Report every line in the listing below where the string "writing" shows up.

##### Given entries

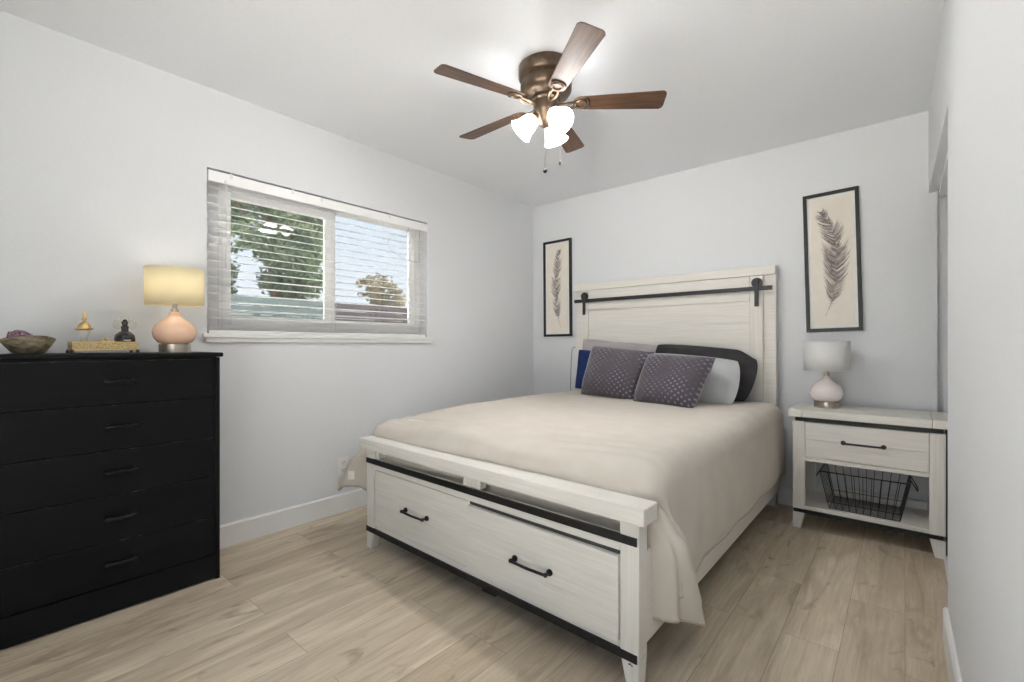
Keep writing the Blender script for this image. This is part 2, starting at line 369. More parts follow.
# ---- window in the left wall
wx0, wx1 = XL - .145, XL - .085
win = build('window_1', MB().box(wx0, wx1, WY0, WY0 + .075, WZ0, WZ1).box(wx0, wx1, WY1 - .06, WY1, WZ0, WZ1).box(wx0, wx1, WY0 + .075, WY1 - .06, WZ0, WZ0 + .06).box(wx0, wx1, WY0 + .075, WY1 - .06, WZ1 - .05, WZ1), 'vinyl', bevel=.003)
win['kind'] = 'structure'
def sash(y0, y1, z0, z1, x0, x1, wl_, wr_, wb, wt):
    s_ = build('sash', MB().box(x0, x1, y0, y0 + wl_, z0, z1).box(x0, x1, y1 - wr_, y1, z0, z1).box(x0, x1, y0 + wl_, y1 - wr_, z0, z0 + wb).box(x0, x1, y0 + wl_, y1 - wr_, z1 - wt, z1), 'vinyl', win, bevel=.003)
    xm = (x0 + x1) / 2
    build('pane', bx(xm - .002, xm + .002, y0 + wl_ - .005, y1 - wr_ + .005, z0 + wb - .005, z1 - wt + .005), 'window_glass', s_, smooth=False)
sash(WY0 + .075, 1.555, WZ0 + .055, WZ1 - .05, wx1 - .028, wx1 - .002, .066, .06, .052, .06)
sash(1.53, WY1 - .06, WZ0 + .055, WZ1 - .045, wx1 - .056, wx1 - .031, .05, .02, .052, .012)
struct('trim_window_sill', MB().box(XL - .085, XL + .03, WY0, WY1, WZ0 - .004, WZ0).box(XL, XL + .032, .779, 2.305, 1.124, 1.146).box(XL, XL + .02, .79, 2.298, 1.1, 1.124), 'trim', bevel=.002)

# ---- horizontal blind
bl = thing('window_blind', (XL - .03, (WY0 + WY1) / 2, WZ1), 'white two inch horizontal window blind with open slats in the left wall window', 'window blind')
m = MB().box(XL - .052, XL - .004, WY0 + .012, WY1 - .01, 1.957, 2.008)
build('headrail', m, 'vinyl', bl, bevel=.003)
build('valance', MB().box(XL - .003, XL + .006, WY0 + .004, WY1 - .003, 1.95, 2.008).box(XL - .03, XL - .003, WY0 + .004, WY0 + .009, 1.95, 2.008).box(XL - .03, XL - .003, WY1 - .008, WY1 - .003, 1.95, 2.008), 'vinyl', bl, bevel=.002)
for yy in (.91, 1.24, 1.42, 1.92):
    build('valance_clip', MB().box(XL - .006, XL + .009, yy, yy + .012, 1.985, 2.013), 'cord_white', bl)
m = MB()
tilt = .2; sl = .048; xc = XL - .032
zz = 1.93
while zz > 1.205:
    a0, a1 = WY0 + .01, WY1 - .008
    dx_ = sl / 2 * math.cos(tilt); dz_ = sl / 2 * math.sin(tilt)
    prof = []
    for t_ in (-1, -.5, 0, .5, 1): prof.append((xc + dx_ * t_, zz - dz_ * t_ + .0025 * (1 - t_ * t_)))
    outl = [Vector((x, a0, z + .0013)) for x, z in prof] + [Vector((x, a0, z - .0013)) for x, z in prof[::-1]]
    m.prism(outl, (0, a1 - a0, 0)); zz -= .0437
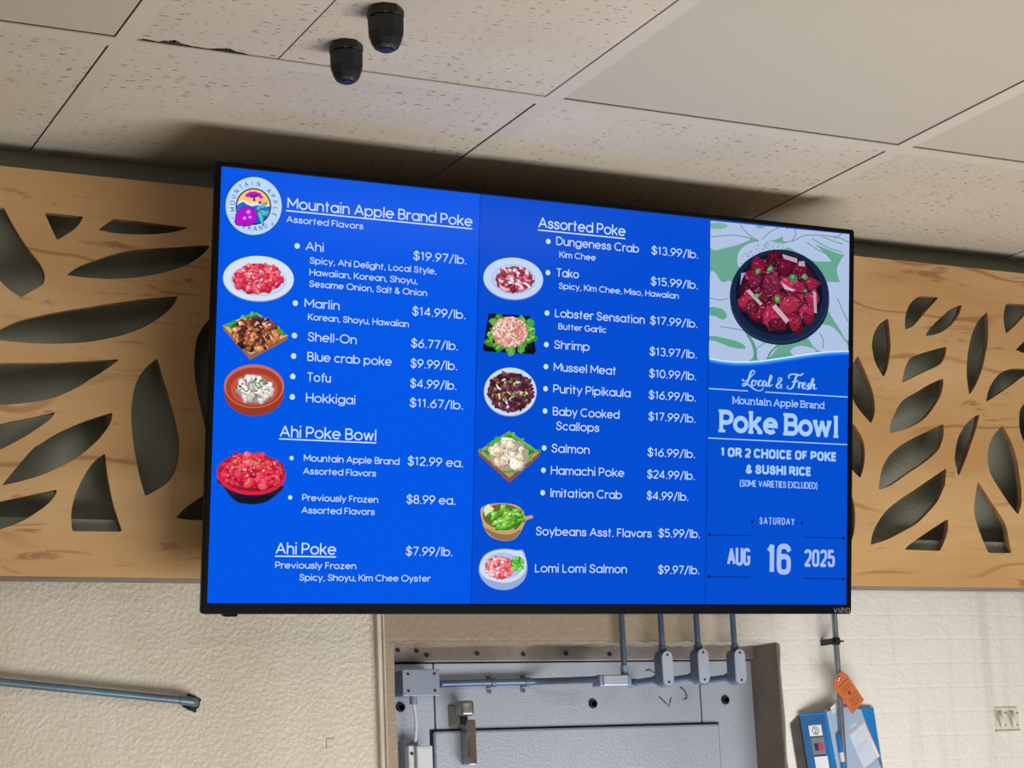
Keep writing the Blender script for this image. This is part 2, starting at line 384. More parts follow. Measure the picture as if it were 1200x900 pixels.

##########

> **Completed task**
Keep writing the Blender script for this image. This is part 2, starting at line 369. More parts follow.
Keep writing the Blender script for this image. This is part 2, starting at line 384. More parts follow. Measure the picture as if it were 1200x900 pixels.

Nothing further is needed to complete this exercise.